While Thoughtseize seems like the kind of card that would never get a reprint because of its power, it did make a return to Standard in the original Theros block; with the block being enchantment-heavy, a permanent type black has historically had trouble answering, they decided to give black a powerful weapon as to not get run over. It worked better than expected, and mono-black was one of the strongest decks for a fairly lengthy period after Theros came out. While black’s most powerful discard spell is unlikely to make a return appearance to Standard, thanks to how it warps the format, there’s little denying it is one of the most influential one-mana spells of alllllllll tiiiiiiiiiime.

Constructed: 5
Casual: 3
Limited: 3
Multiplayer: 2
Commander: 2.5


Hello everyone and welcome back to Pojo’s Card of the Day!

Today we’re looking at a pure power card from Lorwynn that showed up in the previous Theros set (and I wish showed up in this new Standard again!)

Now don’t get me wrong, one of the most devastating feels as a control player is to face down a Turn 1 Swamp -> Thoughtseize, but I do respect that it is vital for a healthy format. So let’s dig in and see why this card is such a power house.

Prior to Thoughtseize there had not been a (mostly) unconditional hand disruption spell at the cost of B, Duress was one of the closest things but it didn’t hit creatures which was fine 10 years ago but with creature power creep the potency of a card that hit non-creature, non-land spells certainly dwindled.

In Pioneer/Modern/Legacy/Vintage, the cost of 2 life is negligible compared to what you’ll be stealing from your opponent’s hand, be it countermagic or a Jace the Mind Sculptor, the only area where Thoughtseize is exceptionally painful is if you’re playing up against Mono Red.

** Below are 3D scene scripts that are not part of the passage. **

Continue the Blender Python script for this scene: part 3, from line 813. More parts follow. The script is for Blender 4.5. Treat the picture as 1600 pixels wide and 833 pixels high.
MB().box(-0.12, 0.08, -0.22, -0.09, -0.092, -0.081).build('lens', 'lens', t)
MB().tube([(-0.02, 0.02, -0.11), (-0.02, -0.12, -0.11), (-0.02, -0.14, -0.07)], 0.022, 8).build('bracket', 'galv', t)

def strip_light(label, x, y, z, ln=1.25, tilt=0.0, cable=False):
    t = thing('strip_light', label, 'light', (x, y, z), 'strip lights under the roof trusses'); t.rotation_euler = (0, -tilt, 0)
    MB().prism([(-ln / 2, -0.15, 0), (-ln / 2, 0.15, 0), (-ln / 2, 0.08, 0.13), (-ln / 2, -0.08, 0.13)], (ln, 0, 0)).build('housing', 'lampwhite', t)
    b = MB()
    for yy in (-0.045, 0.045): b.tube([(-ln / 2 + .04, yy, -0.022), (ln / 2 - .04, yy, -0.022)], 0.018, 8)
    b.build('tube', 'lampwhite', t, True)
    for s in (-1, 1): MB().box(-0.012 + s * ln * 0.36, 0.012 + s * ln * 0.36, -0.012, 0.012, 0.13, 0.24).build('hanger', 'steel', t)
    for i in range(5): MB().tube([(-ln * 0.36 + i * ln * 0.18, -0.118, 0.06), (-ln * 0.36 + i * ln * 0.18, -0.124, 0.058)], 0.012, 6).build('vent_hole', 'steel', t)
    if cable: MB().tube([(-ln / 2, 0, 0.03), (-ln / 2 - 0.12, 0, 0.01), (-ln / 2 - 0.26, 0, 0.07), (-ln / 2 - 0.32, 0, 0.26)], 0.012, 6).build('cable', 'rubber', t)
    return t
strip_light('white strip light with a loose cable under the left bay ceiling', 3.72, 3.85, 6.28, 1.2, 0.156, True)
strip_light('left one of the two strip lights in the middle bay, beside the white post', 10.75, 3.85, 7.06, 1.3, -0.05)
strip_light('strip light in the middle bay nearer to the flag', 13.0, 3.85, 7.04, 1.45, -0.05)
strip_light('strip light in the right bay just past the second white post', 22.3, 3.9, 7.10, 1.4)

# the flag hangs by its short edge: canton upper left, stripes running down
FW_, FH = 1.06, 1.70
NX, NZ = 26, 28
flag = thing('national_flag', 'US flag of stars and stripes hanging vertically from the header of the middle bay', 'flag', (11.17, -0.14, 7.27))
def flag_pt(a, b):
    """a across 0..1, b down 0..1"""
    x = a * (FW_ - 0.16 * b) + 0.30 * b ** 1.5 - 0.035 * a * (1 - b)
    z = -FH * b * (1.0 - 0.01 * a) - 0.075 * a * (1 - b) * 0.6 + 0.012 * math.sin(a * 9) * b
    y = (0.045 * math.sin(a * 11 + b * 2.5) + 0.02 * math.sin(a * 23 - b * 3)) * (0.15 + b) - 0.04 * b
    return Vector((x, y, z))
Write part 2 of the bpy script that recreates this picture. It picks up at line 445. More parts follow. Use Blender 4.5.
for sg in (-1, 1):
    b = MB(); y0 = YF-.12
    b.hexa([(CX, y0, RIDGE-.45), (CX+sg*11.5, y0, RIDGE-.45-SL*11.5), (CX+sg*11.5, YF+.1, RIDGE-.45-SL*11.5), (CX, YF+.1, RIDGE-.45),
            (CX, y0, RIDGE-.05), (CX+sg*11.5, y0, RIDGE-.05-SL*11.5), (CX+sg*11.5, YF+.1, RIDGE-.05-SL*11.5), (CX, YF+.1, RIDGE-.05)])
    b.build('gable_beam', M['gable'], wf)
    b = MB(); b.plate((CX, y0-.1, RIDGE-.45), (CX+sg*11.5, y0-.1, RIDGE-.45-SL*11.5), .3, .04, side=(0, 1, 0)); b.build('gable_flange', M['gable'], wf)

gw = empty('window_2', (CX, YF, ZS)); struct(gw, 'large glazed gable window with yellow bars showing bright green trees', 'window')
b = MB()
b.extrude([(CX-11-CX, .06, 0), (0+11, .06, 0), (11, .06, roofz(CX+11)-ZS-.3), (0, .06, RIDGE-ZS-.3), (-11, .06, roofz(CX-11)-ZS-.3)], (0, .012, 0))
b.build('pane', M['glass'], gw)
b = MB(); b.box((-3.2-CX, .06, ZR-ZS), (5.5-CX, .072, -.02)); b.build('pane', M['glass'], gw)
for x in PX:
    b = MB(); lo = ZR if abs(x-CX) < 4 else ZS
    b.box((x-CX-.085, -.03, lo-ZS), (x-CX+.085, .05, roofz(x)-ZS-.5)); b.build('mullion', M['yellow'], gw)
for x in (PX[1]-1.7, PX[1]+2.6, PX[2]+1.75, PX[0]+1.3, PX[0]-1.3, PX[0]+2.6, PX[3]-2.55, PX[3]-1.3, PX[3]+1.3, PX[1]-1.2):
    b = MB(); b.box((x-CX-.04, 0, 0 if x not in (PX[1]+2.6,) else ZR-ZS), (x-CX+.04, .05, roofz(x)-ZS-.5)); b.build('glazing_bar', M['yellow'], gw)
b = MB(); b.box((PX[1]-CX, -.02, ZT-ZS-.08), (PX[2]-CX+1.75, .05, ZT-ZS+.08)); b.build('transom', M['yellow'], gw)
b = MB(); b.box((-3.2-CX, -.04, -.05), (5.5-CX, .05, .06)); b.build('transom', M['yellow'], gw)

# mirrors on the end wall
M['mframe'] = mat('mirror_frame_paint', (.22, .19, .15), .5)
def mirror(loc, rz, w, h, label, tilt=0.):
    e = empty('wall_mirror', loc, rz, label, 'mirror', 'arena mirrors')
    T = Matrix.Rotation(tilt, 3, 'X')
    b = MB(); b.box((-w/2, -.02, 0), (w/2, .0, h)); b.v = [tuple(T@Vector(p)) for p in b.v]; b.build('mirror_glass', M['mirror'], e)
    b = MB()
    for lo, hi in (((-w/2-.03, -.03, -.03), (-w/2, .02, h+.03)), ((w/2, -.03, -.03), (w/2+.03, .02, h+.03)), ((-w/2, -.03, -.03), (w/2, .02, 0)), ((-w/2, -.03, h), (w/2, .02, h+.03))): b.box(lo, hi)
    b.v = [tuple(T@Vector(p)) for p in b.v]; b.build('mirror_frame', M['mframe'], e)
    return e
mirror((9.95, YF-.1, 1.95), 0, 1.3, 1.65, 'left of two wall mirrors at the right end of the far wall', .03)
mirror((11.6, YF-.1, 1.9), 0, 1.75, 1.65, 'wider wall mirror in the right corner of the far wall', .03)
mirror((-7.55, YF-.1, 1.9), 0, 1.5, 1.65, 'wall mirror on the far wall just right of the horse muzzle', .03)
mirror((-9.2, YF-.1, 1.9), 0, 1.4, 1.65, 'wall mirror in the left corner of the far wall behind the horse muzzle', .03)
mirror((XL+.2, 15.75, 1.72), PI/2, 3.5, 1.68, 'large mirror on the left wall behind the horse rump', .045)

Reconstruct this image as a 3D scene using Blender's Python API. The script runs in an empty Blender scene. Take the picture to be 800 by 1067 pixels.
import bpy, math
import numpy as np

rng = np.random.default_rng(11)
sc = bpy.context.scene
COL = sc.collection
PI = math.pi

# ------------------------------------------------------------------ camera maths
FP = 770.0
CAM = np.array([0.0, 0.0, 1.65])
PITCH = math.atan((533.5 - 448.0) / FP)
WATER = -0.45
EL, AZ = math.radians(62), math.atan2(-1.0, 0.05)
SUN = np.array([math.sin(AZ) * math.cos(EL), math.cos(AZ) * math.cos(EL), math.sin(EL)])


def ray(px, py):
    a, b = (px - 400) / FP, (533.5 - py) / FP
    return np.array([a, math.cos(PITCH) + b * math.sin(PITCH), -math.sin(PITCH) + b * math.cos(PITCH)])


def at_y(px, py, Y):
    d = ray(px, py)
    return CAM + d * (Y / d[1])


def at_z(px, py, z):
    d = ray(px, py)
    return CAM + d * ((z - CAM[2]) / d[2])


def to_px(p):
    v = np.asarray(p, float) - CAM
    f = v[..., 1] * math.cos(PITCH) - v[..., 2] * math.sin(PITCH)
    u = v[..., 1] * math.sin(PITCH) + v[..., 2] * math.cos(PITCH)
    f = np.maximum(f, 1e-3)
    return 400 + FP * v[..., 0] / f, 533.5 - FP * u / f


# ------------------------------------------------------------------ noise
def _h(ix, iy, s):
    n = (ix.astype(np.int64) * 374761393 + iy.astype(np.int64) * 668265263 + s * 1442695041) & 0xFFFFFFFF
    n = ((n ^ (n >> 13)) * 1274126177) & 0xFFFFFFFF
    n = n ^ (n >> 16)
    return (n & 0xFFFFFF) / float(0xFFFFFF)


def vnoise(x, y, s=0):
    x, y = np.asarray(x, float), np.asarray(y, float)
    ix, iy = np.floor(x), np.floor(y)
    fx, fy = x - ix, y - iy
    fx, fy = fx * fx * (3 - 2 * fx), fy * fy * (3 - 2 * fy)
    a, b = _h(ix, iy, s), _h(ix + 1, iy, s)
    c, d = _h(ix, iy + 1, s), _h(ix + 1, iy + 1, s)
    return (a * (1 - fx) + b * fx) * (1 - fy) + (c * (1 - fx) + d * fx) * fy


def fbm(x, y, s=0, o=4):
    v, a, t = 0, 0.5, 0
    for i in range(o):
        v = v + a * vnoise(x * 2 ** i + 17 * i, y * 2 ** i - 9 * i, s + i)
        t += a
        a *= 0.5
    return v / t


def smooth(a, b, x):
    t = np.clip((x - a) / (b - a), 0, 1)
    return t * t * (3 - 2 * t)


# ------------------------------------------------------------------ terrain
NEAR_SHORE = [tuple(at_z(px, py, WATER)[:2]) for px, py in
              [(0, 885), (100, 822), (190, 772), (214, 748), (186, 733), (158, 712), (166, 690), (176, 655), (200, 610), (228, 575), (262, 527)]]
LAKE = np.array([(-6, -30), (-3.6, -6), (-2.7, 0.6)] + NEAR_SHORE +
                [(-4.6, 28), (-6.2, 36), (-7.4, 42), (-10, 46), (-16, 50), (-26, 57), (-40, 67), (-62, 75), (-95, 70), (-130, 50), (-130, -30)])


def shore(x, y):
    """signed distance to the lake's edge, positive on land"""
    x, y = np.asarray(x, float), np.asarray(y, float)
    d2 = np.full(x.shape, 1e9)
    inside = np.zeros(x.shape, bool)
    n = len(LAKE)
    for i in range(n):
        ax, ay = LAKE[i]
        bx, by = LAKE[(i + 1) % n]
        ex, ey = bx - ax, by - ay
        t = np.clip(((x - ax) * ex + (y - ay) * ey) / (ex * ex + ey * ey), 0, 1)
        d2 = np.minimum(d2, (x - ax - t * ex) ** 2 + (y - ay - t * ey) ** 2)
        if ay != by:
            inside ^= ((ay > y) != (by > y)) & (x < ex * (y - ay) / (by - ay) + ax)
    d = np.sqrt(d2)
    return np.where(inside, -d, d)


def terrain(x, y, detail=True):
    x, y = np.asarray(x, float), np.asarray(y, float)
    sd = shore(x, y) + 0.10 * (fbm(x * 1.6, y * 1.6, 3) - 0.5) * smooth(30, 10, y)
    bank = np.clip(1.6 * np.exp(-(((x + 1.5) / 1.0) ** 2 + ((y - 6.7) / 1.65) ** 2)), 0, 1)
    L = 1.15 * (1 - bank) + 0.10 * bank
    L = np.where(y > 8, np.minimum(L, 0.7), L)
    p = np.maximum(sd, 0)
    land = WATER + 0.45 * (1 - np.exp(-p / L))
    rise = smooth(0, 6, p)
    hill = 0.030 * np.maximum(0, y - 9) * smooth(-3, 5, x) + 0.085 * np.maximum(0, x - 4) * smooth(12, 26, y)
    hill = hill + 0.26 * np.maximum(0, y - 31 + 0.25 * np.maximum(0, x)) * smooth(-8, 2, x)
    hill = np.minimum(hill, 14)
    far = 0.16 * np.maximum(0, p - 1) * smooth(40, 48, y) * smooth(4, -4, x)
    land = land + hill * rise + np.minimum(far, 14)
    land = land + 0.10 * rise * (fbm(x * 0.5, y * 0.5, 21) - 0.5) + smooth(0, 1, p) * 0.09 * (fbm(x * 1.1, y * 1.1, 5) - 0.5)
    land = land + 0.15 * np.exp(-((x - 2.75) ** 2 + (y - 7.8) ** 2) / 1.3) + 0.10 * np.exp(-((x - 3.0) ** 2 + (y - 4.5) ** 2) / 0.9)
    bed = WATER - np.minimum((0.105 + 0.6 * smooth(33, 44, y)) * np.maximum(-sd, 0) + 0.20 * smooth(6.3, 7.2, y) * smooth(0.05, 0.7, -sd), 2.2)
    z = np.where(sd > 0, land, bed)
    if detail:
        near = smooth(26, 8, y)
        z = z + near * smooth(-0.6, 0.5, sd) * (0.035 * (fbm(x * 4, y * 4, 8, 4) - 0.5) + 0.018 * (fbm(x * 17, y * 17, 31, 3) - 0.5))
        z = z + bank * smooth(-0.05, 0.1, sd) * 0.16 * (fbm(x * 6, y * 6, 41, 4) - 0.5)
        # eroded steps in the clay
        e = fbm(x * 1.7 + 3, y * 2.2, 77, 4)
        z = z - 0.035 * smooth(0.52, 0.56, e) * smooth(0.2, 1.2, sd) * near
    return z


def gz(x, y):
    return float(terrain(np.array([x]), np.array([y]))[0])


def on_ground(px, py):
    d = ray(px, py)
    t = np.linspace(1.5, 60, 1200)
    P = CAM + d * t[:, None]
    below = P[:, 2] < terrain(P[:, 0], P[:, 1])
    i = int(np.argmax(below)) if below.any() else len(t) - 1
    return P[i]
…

In Limited, this thing is also a bomb of sorts, it’ll steal your opponent’s best card in hand and sometimes it can be a clutch piece of removal or their big mythic bomb they got. Although this card’s value goes up when you have multiple copies to help guarantee a turn 1 play, it can still be devastating in a draft and in that case it’s in the ‘Removal’ part of BREAD.

In Commander and Multiplayer this card definitely tanks in value here, unless you’re playing a combo oriented Commander Deck and it’s 1v1 or you’re planning on trying to snipe the countermagic from the blue player’s hand. However Discard isn’t fun to play against, especially when it’s targeted discard and it doesn’t hit the whole table.

I run this in Cube and it’s one of the myriad of discard spells and a good reason to play Black since disruption is one of the key elements to the color.

Constructed 5/5 – Top tier Discard spell!

Commander 1/5 – Don’t do this, only villains do that.

Limited 4/5 – Treat this as removal.

Cube 5/5 – If you’re playing black this is definitely one of the cards you want in your deck.